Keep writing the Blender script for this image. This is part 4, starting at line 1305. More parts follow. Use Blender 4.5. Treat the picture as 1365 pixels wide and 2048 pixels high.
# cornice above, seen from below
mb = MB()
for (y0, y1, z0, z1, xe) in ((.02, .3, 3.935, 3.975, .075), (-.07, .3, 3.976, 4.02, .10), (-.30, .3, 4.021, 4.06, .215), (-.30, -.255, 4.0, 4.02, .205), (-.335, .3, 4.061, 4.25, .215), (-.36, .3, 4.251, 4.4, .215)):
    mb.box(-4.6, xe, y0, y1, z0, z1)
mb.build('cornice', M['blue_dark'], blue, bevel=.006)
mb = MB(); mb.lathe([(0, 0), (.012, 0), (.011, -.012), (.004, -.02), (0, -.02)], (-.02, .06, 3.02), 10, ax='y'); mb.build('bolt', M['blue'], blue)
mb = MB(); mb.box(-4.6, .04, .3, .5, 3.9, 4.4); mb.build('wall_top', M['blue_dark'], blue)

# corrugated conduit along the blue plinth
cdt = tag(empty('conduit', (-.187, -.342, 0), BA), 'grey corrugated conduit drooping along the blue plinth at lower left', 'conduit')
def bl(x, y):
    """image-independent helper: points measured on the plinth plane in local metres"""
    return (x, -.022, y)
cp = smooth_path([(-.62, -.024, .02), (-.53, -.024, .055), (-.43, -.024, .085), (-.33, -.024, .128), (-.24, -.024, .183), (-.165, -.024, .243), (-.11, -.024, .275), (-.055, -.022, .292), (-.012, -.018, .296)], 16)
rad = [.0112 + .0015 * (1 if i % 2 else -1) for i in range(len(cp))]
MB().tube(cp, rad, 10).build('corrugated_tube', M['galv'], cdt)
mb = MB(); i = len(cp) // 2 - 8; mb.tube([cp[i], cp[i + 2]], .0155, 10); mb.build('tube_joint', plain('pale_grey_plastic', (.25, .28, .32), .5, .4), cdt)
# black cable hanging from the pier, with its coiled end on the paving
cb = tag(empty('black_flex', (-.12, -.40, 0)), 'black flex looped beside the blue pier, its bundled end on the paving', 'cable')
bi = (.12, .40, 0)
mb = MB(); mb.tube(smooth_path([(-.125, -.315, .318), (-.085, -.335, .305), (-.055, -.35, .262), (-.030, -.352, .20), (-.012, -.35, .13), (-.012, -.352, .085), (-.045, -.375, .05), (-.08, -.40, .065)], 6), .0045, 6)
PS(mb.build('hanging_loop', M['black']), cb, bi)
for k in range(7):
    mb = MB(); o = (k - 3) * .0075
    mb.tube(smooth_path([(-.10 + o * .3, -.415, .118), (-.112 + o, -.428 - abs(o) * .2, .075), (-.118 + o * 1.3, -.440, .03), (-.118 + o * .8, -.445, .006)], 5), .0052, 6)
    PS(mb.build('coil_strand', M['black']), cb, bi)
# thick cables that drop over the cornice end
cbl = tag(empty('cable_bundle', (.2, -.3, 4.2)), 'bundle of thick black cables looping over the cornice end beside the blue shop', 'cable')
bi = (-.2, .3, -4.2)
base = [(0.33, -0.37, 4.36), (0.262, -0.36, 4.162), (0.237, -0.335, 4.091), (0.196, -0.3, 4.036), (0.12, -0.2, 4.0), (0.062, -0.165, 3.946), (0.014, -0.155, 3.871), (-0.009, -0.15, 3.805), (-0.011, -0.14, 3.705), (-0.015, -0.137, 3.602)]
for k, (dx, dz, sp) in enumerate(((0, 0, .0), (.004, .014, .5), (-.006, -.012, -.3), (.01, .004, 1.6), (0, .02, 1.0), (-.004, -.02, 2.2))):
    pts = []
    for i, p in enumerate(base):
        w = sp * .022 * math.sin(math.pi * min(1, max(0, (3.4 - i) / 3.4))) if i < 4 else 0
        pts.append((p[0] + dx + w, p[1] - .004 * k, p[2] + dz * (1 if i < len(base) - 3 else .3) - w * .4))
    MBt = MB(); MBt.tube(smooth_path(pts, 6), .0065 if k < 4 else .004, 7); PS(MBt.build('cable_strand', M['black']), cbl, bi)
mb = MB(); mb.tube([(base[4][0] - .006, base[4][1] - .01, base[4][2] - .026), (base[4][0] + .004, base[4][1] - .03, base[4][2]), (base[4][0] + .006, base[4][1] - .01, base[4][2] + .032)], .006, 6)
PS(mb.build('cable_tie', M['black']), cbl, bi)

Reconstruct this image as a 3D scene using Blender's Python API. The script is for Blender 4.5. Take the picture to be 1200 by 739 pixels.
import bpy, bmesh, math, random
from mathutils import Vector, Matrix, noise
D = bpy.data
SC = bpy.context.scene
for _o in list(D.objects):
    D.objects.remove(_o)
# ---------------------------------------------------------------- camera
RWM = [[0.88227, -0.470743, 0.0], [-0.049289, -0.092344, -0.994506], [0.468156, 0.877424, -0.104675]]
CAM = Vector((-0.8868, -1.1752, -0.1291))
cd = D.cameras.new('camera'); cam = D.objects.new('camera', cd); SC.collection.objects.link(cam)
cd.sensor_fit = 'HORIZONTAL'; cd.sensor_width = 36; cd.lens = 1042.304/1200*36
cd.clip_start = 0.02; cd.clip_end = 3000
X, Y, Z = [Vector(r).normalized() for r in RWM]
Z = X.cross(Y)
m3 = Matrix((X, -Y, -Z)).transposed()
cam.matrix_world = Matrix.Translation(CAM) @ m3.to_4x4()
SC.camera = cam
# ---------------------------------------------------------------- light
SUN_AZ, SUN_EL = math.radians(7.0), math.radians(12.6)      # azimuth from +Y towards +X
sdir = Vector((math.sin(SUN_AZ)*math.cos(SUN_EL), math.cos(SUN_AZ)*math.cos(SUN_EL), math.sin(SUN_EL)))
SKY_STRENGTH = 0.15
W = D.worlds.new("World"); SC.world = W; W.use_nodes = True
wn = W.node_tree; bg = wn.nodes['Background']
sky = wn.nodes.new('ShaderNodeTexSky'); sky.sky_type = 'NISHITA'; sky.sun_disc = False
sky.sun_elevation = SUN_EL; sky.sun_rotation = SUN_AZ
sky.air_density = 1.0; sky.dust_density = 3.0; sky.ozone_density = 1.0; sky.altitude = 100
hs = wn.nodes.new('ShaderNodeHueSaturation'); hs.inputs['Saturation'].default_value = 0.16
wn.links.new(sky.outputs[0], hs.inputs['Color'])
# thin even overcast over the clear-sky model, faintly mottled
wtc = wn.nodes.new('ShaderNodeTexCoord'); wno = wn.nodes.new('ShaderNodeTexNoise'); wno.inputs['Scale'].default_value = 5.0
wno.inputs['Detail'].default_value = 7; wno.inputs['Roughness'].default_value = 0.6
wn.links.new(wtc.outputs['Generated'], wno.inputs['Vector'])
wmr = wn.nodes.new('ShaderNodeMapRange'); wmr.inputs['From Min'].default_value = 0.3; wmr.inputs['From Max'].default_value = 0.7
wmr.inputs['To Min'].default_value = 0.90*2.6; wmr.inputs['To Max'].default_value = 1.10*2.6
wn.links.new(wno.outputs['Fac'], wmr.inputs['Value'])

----

Work through the records line by line and tally those with the word "blue". Report only the total.

Reply to the exercise:
7